Mein schlechtes Gewissen war unbegründet. Als die Gruppen sich alle am Terminal 1 wieder versammeln, treffe ich auch Pfarrerin Ulrike Johanns wieder. Ich komme mit in ihr Büro und habe die Möglichkeit, noch mal allein mit ihr über die Arbeit der Kirche am Flughafen zu sprechen.
Was ist das besondere daran, eine Pfarrerin am Flughafen zu sein?
Hier passiert alles, was auf der ganzen Welt geschieht, weil sich Menschen aus der ganzen Welt hier treffen. Es gibt Todesfälle, Geburten, Abschiede und Wiedersehen nach vielen Jahren. Unsere Kirche ist mit den Kirchen auf der ganzen Welt und wir mit den Schicksalen der ganzen Welt verknüpft. Bricht irgendwo ein Schneesturm aus, kann das Hunderte Menschen am Flughafen hier betreffen. Der eine verpasst vielleicht eine Beerdigung, der andere eine Hochzeit. Wenn man hier arbeitet, kann man nicht sagen: Ghana geht mich nichts an. Jedes Land geht uns etwas an. Deswegen ist die Verknüpfung der Kirchen auch so wichtig. Einmal im Jahr treffen sich auch Vertreter aller Kirchen, dieses Mal in Sambia.

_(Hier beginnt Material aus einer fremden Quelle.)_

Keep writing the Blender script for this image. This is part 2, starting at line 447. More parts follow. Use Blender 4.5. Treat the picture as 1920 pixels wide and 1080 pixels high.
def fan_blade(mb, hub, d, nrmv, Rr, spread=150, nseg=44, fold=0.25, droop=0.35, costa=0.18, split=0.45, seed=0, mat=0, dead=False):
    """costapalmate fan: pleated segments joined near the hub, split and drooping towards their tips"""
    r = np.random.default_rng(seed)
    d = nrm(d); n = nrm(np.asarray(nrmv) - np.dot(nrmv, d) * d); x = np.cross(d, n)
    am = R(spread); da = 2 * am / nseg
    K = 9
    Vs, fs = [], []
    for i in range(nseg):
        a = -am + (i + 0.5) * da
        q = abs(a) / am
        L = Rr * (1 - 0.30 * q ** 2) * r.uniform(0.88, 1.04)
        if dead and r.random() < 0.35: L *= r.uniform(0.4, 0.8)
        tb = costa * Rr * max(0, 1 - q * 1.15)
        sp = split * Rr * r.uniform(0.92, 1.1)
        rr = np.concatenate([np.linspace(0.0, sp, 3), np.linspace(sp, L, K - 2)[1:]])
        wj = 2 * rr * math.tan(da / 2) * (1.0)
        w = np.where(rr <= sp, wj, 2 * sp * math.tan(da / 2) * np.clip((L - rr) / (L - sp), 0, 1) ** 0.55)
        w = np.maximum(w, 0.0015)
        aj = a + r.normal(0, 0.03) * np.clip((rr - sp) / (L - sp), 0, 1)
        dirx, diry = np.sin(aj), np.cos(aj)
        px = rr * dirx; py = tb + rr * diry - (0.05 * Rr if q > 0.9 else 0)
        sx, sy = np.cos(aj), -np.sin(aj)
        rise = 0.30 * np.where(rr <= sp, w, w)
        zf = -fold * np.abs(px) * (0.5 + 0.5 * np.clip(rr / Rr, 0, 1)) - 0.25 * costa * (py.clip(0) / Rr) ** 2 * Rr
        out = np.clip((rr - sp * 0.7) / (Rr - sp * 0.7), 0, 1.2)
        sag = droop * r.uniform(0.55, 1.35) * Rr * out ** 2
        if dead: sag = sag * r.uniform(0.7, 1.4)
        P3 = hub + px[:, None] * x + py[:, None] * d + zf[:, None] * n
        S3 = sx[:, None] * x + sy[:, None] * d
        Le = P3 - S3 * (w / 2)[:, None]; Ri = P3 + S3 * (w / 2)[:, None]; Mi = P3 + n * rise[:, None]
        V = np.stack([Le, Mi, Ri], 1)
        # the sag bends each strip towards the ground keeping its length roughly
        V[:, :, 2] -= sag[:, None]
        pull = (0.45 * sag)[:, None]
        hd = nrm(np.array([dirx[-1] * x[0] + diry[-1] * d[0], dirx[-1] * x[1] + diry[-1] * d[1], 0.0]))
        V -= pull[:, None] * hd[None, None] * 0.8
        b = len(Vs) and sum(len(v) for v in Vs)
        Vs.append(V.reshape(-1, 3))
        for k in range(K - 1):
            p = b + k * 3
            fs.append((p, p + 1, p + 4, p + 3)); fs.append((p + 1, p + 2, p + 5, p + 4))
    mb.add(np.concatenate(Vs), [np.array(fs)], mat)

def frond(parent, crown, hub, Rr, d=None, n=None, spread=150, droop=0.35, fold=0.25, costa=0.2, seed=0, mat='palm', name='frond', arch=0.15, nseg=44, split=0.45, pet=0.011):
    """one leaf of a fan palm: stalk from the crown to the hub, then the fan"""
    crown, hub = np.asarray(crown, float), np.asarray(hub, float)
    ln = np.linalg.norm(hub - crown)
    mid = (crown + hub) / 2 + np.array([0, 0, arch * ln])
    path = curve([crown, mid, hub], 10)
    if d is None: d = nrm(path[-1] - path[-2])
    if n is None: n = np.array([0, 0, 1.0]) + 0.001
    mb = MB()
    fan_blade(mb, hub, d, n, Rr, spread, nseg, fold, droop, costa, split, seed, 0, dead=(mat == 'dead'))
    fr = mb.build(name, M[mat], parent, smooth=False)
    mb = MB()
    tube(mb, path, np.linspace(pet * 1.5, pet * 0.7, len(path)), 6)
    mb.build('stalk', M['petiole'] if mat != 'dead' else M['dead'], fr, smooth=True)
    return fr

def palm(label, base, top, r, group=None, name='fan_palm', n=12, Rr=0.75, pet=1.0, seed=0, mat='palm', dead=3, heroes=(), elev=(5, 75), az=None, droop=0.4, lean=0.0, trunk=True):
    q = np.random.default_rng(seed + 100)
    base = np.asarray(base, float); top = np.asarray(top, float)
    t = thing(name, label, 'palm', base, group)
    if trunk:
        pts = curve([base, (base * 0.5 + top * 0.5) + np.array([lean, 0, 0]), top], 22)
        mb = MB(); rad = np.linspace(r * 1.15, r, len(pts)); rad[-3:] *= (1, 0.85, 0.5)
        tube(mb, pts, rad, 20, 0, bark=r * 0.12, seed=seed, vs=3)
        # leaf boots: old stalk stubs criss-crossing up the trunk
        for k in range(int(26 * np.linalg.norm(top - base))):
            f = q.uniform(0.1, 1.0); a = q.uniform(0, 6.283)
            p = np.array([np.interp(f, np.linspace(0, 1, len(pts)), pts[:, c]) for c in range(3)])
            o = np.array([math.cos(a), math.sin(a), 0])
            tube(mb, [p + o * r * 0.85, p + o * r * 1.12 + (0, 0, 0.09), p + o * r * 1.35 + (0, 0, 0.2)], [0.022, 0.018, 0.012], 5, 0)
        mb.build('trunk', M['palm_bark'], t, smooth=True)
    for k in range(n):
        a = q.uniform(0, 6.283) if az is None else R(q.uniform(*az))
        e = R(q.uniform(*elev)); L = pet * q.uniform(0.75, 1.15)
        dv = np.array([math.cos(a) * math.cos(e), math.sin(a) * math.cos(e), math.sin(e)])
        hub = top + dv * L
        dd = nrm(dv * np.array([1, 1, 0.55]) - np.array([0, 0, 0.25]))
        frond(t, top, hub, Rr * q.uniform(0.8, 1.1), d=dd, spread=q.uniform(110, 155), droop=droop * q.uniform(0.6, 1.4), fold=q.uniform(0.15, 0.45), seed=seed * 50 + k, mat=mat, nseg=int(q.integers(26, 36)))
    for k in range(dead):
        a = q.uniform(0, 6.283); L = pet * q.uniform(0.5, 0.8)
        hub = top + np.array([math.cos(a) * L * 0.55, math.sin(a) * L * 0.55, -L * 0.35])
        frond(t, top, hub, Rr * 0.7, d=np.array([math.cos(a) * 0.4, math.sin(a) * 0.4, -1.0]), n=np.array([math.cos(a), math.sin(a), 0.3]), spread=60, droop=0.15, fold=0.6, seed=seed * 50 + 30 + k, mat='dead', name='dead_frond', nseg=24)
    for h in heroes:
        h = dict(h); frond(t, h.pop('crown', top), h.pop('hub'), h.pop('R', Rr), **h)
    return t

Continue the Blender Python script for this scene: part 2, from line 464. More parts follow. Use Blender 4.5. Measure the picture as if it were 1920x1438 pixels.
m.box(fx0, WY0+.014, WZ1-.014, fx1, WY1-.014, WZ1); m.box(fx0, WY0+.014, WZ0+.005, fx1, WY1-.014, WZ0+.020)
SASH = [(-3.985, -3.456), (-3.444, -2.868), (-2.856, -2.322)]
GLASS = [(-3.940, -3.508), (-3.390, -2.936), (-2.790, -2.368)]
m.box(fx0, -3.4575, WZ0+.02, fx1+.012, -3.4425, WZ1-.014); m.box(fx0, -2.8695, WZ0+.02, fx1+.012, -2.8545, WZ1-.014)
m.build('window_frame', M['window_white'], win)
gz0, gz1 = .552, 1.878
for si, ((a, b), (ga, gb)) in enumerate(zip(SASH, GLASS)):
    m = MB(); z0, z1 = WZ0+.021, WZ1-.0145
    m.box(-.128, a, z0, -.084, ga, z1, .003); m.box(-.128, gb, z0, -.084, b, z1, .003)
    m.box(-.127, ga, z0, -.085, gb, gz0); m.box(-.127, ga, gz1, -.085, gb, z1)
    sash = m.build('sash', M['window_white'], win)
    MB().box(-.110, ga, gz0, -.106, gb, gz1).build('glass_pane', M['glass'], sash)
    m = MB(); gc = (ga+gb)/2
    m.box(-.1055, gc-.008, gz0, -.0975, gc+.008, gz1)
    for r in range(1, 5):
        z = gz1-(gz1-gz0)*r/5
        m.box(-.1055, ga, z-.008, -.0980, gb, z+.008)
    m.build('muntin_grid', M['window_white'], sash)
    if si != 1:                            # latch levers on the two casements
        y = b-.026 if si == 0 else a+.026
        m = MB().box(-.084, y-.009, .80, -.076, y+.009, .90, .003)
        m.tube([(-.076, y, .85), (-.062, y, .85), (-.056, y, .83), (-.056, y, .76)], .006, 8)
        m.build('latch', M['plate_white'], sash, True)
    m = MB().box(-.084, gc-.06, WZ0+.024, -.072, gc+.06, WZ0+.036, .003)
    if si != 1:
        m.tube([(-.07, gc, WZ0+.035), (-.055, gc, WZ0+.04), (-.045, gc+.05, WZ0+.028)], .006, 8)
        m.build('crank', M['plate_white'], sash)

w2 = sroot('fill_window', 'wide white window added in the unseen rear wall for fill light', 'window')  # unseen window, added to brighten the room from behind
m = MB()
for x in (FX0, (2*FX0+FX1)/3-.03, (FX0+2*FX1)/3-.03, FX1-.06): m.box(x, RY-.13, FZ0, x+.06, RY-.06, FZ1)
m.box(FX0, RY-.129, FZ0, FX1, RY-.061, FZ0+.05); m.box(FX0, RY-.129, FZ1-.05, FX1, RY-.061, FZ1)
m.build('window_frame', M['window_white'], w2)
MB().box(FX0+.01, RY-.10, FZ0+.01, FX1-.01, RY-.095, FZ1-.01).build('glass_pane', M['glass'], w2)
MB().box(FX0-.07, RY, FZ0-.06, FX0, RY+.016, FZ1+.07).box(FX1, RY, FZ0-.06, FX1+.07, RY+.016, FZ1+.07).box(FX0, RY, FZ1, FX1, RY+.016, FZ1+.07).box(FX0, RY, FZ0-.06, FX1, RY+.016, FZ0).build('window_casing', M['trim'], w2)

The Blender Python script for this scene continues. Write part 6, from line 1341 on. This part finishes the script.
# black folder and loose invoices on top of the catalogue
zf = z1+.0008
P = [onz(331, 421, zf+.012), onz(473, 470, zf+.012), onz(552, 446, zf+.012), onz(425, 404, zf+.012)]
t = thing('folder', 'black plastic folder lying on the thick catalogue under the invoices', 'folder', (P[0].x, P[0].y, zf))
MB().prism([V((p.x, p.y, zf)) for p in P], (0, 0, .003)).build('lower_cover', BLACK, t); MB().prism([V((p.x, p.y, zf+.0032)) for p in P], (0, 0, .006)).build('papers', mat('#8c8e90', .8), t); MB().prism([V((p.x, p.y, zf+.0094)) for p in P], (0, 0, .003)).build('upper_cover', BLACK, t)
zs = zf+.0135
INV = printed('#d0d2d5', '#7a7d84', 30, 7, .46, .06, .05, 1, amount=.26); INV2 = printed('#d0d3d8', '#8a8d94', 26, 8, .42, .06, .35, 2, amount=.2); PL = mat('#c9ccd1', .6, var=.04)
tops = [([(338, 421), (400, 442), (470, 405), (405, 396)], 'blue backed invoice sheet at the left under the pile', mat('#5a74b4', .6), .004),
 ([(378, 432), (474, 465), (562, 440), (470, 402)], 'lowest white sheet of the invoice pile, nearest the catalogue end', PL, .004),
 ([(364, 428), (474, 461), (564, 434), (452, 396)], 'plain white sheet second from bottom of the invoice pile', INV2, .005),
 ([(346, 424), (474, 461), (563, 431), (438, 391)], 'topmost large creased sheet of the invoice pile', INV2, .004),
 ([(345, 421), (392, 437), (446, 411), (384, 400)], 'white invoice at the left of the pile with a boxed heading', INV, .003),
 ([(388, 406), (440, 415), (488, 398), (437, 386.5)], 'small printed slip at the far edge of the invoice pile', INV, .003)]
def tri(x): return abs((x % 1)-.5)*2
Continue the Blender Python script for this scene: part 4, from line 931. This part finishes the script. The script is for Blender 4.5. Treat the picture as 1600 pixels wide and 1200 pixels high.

Seit wann und mit wem arbeiten sie hier am Flughafen zusammen?
Ich habe 15 Jahre lang als Krankenhauspfarrerin gearbeitet. Jetzt arbeite ich schon seit 11 Jahren als Pfarrerin am Flughafen. Nebenbei bin ich auch Supervisorin und bilde Seelsorger aus. Insgesamt hat der Lufthansa-Betreuungsdienst 350 Mitarbeiter aus 50 verschiedenen Nationen. Es gibt einen Gebetsraum für Christen, Moslems und für Juden. Doch auch die anderen Mitarbeiter am Flughafen, an den Schaltern und von den Airlines, sind in ihrer Arbeit mit seelischen Problemen der Fluggäste konfrontiert. Es gibt wenige Orte, wo so viele hilfsbereite Menschen arbeiten. Viele von ihnen hatten hier am Flughafen ihre schlimmsten und ihre schönsten Erlebnisse.
Wie kommt das?
Ich sage immer, das Leben am Flughafen ist wie ein Leben unter dem „Zoom“. Für Reisende sind häufig große Gefühle im Spiel. Hier trennen, verlieren und finden sich Menschen täglich wieder. Ich muss immer an den Film "Tatsächlich Liebe" denken. Er beginnt am Flughafen. Richard Curtis erzählt, dass er immer dorthin gehe, wenn er traurig sei. Denn es sei der Ort, an dem man Traurigkeit und Liebe am intensivsten erlebt.
Haben Sie ein Beispiel?
Ein Mann wurde von seiner Freundin am Eincheck-Schalter verlassen. Er wusste in seiner Verzweiflung nicht, wo er hin gehen sollte. Zurückfliegen oder nicht? Also blieb er ohne eine Entscheidung einfach am Flughafen sitzen – ein paar Tage lang. Dann hörte er von unserer Kirche und wendete sich an uns. Also sprach ich sehr lange mit ihm und am Ende wusste er endlich, welchen Weg er gehen wollte und flog nach Hause.
Ihre Arbeit scheint sehr bedeutend für die Gäste am Flughafen zu sein...
Die Kirche ist etwas Beständiges, was es überall auf der Welt gibt. Auch in der Fremde ist sie etwas Vertrautes, ein Ort der Heimat. Vorallem für Menschen, die hier nicht zu Hause sind und keine Freunde haben. Doch auch für die Mitarbeiter des Flughafens ist die Kirche häufig ein Ort der Zuflucht und des Abschieds. Zum Beispiel, wenn ein Arbeitskollege verstorben ist. Viele arbeiten hier schon über zehn Jahren und kommen auch bei persönlichen Problemen zu mir. Es ist wie Gemeindearbeit.